My biggest TLDR from the YouTube video is that they do not have RowGroup metadata. Instead, each column contains metadata at the top. Nimble is competing with Parquet, not Arrow.

The read optimization here is that you can store all of the file structure metadata in the file footer. Which can be read in a single IO. And you only have to parse the encoding information for the column set that you want.

It also allows for nested encoding within a single row group. So if you have a long stretch of a repeated value, you can use run length encoding, and then if in the next chunk there’s a lot of heterogeneity, you can switch to an array of lookup keys.

Having all these knobs increases the difficulty of deciding on a write strategy.

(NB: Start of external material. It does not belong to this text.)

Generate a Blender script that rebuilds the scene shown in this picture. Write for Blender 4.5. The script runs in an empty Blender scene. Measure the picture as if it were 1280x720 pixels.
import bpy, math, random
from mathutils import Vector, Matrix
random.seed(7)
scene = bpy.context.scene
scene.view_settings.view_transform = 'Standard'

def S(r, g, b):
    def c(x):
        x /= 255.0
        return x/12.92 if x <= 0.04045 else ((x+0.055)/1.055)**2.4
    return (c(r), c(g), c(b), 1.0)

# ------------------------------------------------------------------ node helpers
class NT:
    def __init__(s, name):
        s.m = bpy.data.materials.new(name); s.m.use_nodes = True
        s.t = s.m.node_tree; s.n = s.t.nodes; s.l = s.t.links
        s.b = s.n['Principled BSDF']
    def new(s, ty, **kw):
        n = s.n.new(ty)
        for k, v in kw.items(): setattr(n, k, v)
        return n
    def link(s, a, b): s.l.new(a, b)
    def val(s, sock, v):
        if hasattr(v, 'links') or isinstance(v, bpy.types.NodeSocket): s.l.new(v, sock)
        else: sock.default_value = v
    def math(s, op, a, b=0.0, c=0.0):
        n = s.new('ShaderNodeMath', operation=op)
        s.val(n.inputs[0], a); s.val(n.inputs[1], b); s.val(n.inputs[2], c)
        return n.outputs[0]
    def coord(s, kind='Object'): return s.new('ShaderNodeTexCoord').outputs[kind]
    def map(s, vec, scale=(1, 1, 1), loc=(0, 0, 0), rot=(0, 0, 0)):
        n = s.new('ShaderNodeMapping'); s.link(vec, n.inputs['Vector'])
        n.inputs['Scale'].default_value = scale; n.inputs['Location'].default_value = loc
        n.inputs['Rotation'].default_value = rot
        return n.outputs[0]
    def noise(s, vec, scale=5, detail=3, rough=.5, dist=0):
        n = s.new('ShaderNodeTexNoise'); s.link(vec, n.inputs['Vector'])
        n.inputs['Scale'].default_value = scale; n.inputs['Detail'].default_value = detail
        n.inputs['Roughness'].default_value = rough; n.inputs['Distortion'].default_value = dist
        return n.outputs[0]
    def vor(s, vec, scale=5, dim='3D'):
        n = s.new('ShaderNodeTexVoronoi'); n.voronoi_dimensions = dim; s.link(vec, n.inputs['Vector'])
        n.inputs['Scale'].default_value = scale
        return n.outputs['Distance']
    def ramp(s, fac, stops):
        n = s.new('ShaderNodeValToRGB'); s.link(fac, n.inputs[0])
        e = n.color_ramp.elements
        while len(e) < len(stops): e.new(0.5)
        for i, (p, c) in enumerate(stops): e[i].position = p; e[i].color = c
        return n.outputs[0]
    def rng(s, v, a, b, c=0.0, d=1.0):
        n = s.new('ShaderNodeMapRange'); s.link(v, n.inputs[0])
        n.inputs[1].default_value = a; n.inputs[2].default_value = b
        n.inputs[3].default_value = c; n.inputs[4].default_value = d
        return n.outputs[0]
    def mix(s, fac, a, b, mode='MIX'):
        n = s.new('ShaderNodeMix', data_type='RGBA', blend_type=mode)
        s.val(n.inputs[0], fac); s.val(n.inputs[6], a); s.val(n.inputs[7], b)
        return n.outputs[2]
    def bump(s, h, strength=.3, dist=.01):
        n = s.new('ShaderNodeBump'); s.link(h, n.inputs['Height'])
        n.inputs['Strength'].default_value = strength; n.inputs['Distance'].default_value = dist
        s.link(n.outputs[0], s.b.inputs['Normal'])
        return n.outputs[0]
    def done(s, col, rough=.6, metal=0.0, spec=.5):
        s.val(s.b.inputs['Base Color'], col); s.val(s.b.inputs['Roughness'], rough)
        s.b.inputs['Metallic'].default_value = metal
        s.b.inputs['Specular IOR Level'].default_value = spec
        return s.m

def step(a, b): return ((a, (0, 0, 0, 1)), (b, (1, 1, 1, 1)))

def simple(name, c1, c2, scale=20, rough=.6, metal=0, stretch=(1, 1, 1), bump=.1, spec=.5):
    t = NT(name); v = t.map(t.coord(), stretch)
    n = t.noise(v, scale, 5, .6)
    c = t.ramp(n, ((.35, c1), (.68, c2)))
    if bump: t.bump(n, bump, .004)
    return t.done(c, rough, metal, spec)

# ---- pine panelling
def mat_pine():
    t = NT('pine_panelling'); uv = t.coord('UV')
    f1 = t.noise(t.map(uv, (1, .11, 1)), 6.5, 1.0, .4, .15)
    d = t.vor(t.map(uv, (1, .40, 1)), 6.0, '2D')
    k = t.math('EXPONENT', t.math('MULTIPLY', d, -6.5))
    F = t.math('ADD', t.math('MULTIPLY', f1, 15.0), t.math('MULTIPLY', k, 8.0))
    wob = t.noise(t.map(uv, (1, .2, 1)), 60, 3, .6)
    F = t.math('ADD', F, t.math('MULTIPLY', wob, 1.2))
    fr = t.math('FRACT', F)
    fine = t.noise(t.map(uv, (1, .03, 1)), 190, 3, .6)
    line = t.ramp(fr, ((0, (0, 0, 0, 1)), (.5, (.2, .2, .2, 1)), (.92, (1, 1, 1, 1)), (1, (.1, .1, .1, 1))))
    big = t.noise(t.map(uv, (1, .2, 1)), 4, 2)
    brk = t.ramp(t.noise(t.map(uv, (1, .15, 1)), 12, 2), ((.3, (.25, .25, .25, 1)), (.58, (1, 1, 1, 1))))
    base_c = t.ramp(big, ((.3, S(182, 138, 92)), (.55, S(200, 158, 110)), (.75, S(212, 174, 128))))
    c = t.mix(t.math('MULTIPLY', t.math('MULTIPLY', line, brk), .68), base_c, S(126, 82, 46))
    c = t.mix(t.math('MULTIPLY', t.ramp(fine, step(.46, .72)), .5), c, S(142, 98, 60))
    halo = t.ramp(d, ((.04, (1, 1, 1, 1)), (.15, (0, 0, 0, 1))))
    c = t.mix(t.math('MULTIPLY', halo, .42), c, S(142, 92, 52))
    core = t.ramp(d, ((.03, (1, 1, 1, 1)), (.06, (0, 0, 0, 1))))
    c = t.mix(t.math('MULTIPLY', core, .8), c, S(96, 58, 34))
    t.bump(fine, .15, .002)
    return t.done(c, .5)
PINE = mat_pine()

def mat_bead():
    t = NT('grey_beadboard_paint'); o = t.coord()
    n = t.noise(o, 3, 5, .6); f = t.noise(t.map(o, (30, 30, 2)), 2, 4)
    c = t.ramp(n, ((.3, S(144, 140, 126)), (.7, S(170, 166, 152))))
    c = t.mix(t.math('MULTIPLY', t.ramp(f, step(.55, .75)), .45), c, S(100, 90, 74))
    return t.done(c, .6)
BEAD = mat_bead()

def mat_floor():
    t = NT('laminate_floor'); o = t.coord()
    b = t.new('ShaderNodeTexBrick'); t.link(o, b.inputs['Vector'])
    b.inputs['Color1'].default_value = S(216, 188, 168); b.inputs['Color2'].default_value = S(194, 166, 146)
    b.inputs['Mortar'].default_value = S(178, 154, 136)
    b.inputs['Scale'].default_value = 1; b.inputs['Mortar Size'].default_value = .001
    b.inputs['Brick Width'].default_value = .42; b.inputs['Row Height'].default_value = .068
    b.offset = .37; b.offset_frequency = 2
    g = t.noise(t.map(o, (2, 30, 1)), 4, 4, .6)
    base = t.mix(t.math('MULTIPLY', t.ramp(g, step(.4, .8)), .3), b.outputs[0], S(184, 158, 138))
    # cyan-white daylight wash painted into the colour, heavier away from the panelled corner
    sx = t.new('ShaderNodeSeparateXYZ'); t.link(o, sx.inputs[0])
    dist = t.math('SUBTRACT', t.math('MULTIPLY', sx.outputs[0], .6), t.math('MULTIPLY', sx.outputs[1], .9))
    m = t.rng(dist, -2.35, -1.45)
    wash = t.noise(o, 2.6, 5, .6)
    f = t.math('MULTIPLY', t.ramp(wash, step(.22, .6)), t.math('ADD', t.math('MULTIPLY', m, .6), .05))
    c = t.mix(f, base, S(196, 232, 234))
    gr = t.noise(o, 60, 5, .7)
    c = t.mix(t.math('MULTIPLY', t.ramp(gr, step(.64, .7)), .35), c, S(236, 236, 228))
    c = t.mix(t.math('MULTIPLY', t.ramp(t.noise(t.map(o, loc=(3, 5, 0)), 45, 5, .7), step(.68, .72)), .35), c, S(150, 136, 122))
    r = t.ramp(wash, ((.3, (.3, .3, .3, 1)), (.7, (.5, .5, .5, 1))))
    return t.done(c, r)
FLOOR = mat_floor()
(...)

So much so that they are employing machine learning models over their data to pre-compute ideal encoding schemas.

However, those knobs also allow you to tightly tailor your encoding and compression strategy for your read use case. Do you want quick access to a subset of columns? Do you want to have lots of metadata at the top of certain columns so that the reader can use it as a filter? Do you have a custom encoding for a special column But still want most of your file to be readable by older versions of the reader?

Edit: I think some important context here is that Facebook is creating this format to support their ML workloads where they have tables with thousands and thousands of features. So the size of the row group metadata really explodes and it means that you basically have to do an IO to read the footer and then a second IO to seek back to the beginning of the metadata.